Semana Santa: El miedo al Evangelio

Una de las cosas que quedan más claras, en los relatos de la pasión del Señor, que la Iglesia nos recuerda en estos días de Semana Santa, es el miedo que da el Evangelio. Sí, la vida de Jesús nos da miedo. Porque, a fin de cuentas, lo que no admite duda alguna es que aquella forma de vivir – si es que los evangelios son el verdadero recuerdo de lo que allí pasó – llevó a Jesús a terminar sus días teniendo que aceptar el destino más repugnante que una sociedad puede adjudicar: el destino de un delincuente ejecutado (G. Theissen).

La muerte de Jesús no fue un “sacrificio religioso”. Es más, se puede asegurar que la muerte de Jesús, tal como la relatan los evangelios, fue lo más opuesto que, en aquella cultura, se podía entender como un sacrificio sagrado. Todo sacrificio religioso, en aquel tiempo, debía cumplir dos condiciones: se tenía que realizar en el templo (en lo sagrado) y se tenía que hacer cumpliendo las normas de un ritual religioso. Ninguna de estas dos condiciones se dio en la muerte de Jesús.

Más aún, Jesús fue crucificado, no entre dos “ladrones”, sino entre dos “lestaí”, una palabra griega de la que sabemos que se utilizaba para designar, no sólo a los “bandidos” (Mc 11, 17 par; Jn 28, 40), sino además a los “rebeldes políticos” (Mc 15, 27 par), como advierte F. Josefo (H. W. Kuhn; X. Alegre). Por eso se comprende que, en su hora final y decisiva, Jesús se vio traicionado y abandonado por todos: el pueblo, los discípulos, los apóstoles… Aquello, de religioso, tuvo los sentimientos del propio Jesús. Y sabemos que su sentimiento más fuerte fue la conciencia de verse abandonado incluso por Dios (Mt 27, 46; Mc 15, 34). La vida de Jesús aconteció de forma que acabó así: solo, desamparado, abandonado.

¿Qué nos viene a decir todo esto? La Semana Santa nos viene a decir, en los textos bíblicos que leemos estos días, que Jesús vino a poner en cuestión la realidad en que vivimos. La realidad violenta, cruel, en la que se impone “la ley del más fuerte” frente a “la ley de todos los débiles”.
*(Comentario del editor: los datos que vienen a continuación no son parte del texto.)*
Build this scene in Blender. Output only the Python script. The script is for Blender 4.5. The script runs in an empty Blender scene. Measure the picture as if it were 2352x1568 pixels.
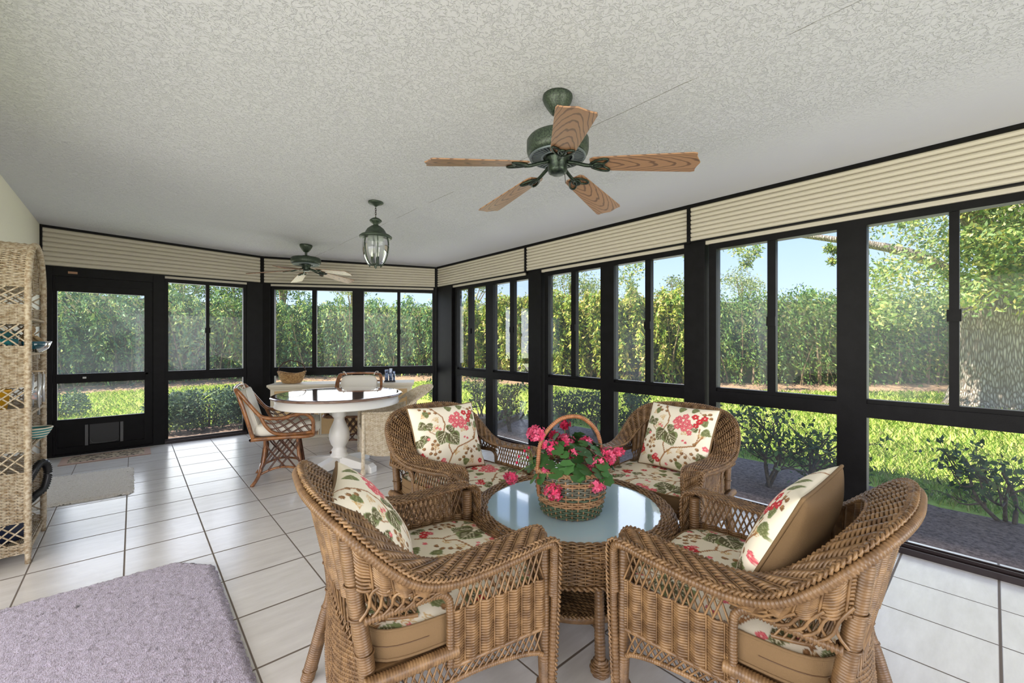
import bpy, math, random
import numpy as np
from mathutils import Vector, Matrix
PI = math.pi
rng = np.random.default_rng(7)
SC = bpy.context.scene
COL = SC.collection

# ------------------------------------------------------------------ camera constants
TH = 0.72586            # yaw of the view to the right of +Y
HC = 1.2835             # eye height
FPX = 981.07            # focal length in pixels of the 2352 wide frame
CEIL0, CEILS = 2.541, -0.0317
def ceil_z(x): return CEIL0 + CEILS * x

# ------------------------------------------------------------------ small helpers
def A(*p): return np.array(p, float)
def nrm(v):
    v = np.asarray(v, float)
    return v / np.maximum(np.linalg.norm(v, axis=-1, keepdims=True), 1e-9)
def lin(r, g, b):
    f = lambda c: (c / 255 / 12.92) if c / 255 <= 0.04045 else ((c / 255 + 0.055) / 1.055) ** 2.4
    return (f(r), f(g), f(b), 1.0)

def spline(pts, n, closed=False):
    """Catmull-Rom through pts, n samples evenly spaced by arc length."""
    p = np.asarray(pts, float)
    m = len(p)
    if closed:
        q = np.vstack([p[-1], p, p[0], p[1]]); segs = m
    else:
        q = np.vstack([2 * p[0] - p[1], p, 2 * p[-1] - p[-2]]); segs = m - 1
    out = []
    for i in range(segs):
        a, b, c, d = q[i], q[i + 1], q[i + 2], q[i + 3]
        t = np.linspace(0, 1, 24, endpoint=False)[:, None]
        out.append(0.5 * ((2 * b) + (-a + c) * t + (2 * a - 5 * b + 4 * c - d) * t ** 2 + (-a + 3 * b - 3 * c + d) * t ** 3))
    out.append(q[segs + 1][None, :])
    c = np.vstack(out)
    s = np.r_[0, np.cumsum(np.linalg.norm(np.diff(c, axis=0), axis=1))]
    t = np.linspace(0, s[-1], n, endpoint=not closed)
    return np.stack([np.interp(t, s, c[:, k]) for k in range(c.shape[1])], 1)
def plen(p): return float(np.linalg.norm(np.diff(np.asarray(p, float), axis=0), axis=1).sum())

class MB:
    """Collects geometry and links it as ONE mesh object."""
    def __init__(s):
        s.V = []; s.n = 0; s.F = []; s.C = []; s.useC = False
    def add(s, v, faces, smooth=True, mi=0, col=None):
        v = np.asarray(v, float).reshape(-1, 3)
        for f in (faces if isinstance(faces, list) else [faces]):
            f = np.asarray(f, int)
            s.F.append((f + s.n, smooth, mi))
        s.V.append(v); s.n += len(v)
        if col is not None:
            s.useC = True
            c = np.asarray(col, float)
            s.C.append(np.broadcast_to(c, (len(v), 3)) if c.ndim == 1 else c)
        else:
            s.C.append(np.ones((len(v), 3)))
        return s
    def box(s, x0, x1, y0, y1, z0, z1, mi=0, M=None, col=None):
        v = np.array([[x, y, z] for z in (z0, z1) for y in (y0, y1) for x in (x0, x1)], float)
        if M is not None: v = v @ np.array(M)[:3, :3].T + np.array(M)[:3, 3]
        f = [[0, 2, 3, 1], [4, 5, 7, 6], [0, 1, 5, 4], [2, 6, 7, 3], [0, 4, 6, 2], [1, 3, 7, 5]]
        return s.add(v, np.array(f), False, mi, col)
    def tubes(s, P, r, ref=(0, 0, 1), sides=5, closed=False, cap=False, mi=0, flat=1.0, col=None, r2=None):
        P = np.asarray(P, float)
        if P.ndim == 2: P = P[None]
        M, N, _ = P.shape
        if closed:
            T = np.roll(P, -1, 1) - np.roll(P, 1, 1)
        else:
            T = np.gradient(P, axis=1)
        T = nrm(T)
        ref = np.asarray(ref, float)
        if ref.ndim == 1: ref = np.broadcast_to(ref, P.shape)
        elif ref.ndim == 2: ref = np.broadcast_to(ref[None], P.shape)
        B = np.cross(T, ref)
        bad = np.linalg.norm(B, axis=-1) < 0.05
        if bad.any():
            alt = np.cross(T, np.broadcast_to(A(0.9, 0.3, 0.2), P.shape)); B[bad] = alt[bad]
        B = nrm(B); Nn = np.cross(B, T)
        a = np.arange(sides) * 2 * PI / sides
        r = np.asarray(r, float)
        if r.ndim == 0: rr = np.full((M, N), float(r))
        elif r.ndim == 1: rr = np.broadcast_to(r[None], (M, N))
        else: rr = r
        V = P[:, :, None, :] + rr[:, :, None, None] * (flat * np.cos(a)[None, None, :, None] * Nn[:, :, None, :] + np.sin(a)[None, None, :, None] * B[:, :, None, :])
        K = N if closed else N - 1
        i = np.arange(K)[:, None]; j = np.arange(sides)[None]
        i2 = (i + 1) % N; j2 = (j + 1) % sides
        q = np.stack([i * sides + j, i * sides + j2, i2 * sides + j2, i2 * sides + j], -1).reshape(-1, 4)
        q = (q[None] + (np.arange(M) * N * sides)[:, None, None]).reshape(-1, 4)
        fs = [q]
        if cap and not closed:
            c0 = np.arange(sides)[::-1][None] + (np.arange(M) * N * sides)[:, None]
            c1 = np.arange(sides)[None] + ((np.arange(M) * N + N - 1) * sides)[:, None]
            fs += [c0, c1]
        s.add(V.reshape(-1, 3), fs, True, mi, col)
        return s
    def grid(s, P, closed_u=False, closed_v=False, mi=0, col=None, smooth=True):
        P = np.asarray(P, float); U, W, _ = P.shape
        i = np.arange(U if closed_u else U - 1)[:, None]; j = np.arange(W if closed_v else W - 1)[None]
        i2 = (i + 1) % U; j2 = (j + 1) % W
        q = np.stack([i * W + j, i2 * W + j, i2 * W + j2, i * W + j2], -1).reshape(-1, 4)
        c = None if col is None else np.asarray(col).reshape(-1, 3)
        return s.add(P.reshape(-1, 3), q, smooth, mi, c)
    def lathe(s, prof, seg=32, center=(0, 0, 0), mi=0, smooth=True, sq=None):
        prof = np.asarray(prof, float)
        a = np.arange(seg) * 2 * PI / seg
        P = np.stack([prof[:, None, 0] * np.cos(a), prof[:, None, 0] * np.sin(a), np.broadcast_to(prof[:, None, 1], (len(prof), seg))], -1) + A(*center)
        return s.grid(P[::-1], closed_v=True, mi=mi, smooth=smooth)
    def prism(s, poly, z0, z1, mi=0, M=None):
        """poly: list of (x,y), counter-clockwise."""
        n = len(poly)
        v = np.array([[x, y, z0] for x, y in poly] + [[x, y, z1] for x, y in poly], float)
        if M is not None: v = v @ np.array(M)[:3, :3].T + np.array(M)[:3, 3]
        i = np.arange(n); k = (i + 1) % n
        s.add(v, [np.stack([i, k, k + n, i + n], 1), i[::-1][None], (i + n)[None]], False, mi)
        return s
    def build(s, name, mats, parent=None, bevel=0, sharp=None):
        me = bpy.data.meshes.new(name)
        V = np.vstack(s.V).astype(np.float32)
        me.vertices.add(len(V)); me.vertices.foreach_set('co', V.ravel())
        lv, ls, lt, sm, mi = [], [], [], [], []
        pos = 0
        for f, smooth, m in s.F:
            k, w = f.shape
            lv.append(f.ravel()); ls.append(pos + np.arange(k) * w); lt.append(np.full(k, w)); pos += k * w
            sm.append(np.full(k, smooth)); mi.append(np.full(k, m))
        lv = np.concatenate(lv).astype(np.int32); ls = np.concatenate(ls).astype(np.int32)
        me.loops.add(len(lv)); me.loops.foreach_set('vertex_index', lv)
        me.polygons.add(len(ls)); me.polygons.foreach_set('loop_start', ls)
        me.polygons.foreach_set('use_smooth', np.concatenate(sm).astype(bool))
        me.polygons.foreach_set('material_index', np.concatenate(mi).astype(np.int32))
        if s.useC:
            at = me.color_attributes.new('Col', 'FLOAT_COLOR', 'POINT')
            C = np.ones((len(V), 4), np.float32); C[:, :3] = np.vstack(s.C)
            at.data.foreach_set('color', C.ravel())
        me.update(calc_edges=True); me.validate(clean_customdata=False)
        for m in (mats if isinstance(mats, (list, tuple)) else [mats]): me.materials.append(m)
        o = bpy.data.objects.new(name, me); COL.objects.link(o)
        if parent is not None: o.parent = parent
        if bevel:
            b = o.modifiers.new('bevel', 'BEVEL'); b.width = bevel; b.segments = 2; b.limit_method = 'ANGLE'; b.angle_limit = 0.7
        return o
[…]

Sabemos que Pablo de Tarso interpretó el relato mítico del pecado de Adán como origen y explicación de la muerte de Jesús, para redimirnos de nuestros pecados (Rom 5, 12-14; 2 Cor 12-14). Es la interpretación de la que echan mano los predicadores, que centran nuestra atención en la salvación del cielo. Eso es bueno. Pero tiene el peligro de desviar esa atención nuestra de la trágica realidad que estamos viviendo. La realidad de la violencia que sufren los “nadies”, la corrupción de los que mandan y, sobre todo, el silencio de quienes saben estas cosas y se las callan para no perder su poder, sus dignidades y sus privilegios.

La belleza, el fervor, la devoción de nuestras liturgias sagradas y de nuestras cofradías nos recuerda la pasión del Señor. Pero, ¿nos pone en cuestión la durísima realidad que están viviendo tantos millones de seres humanos? ¿Nos recuerda la vida que llevó a Jesús a su fracaso final? ¿O nos distrae con devociones, estéticas y tradiciones que utilizan la “memoria passionis”, el “recuerdo peligroso” de Jesús, para pasarlo bien con buena conciencia?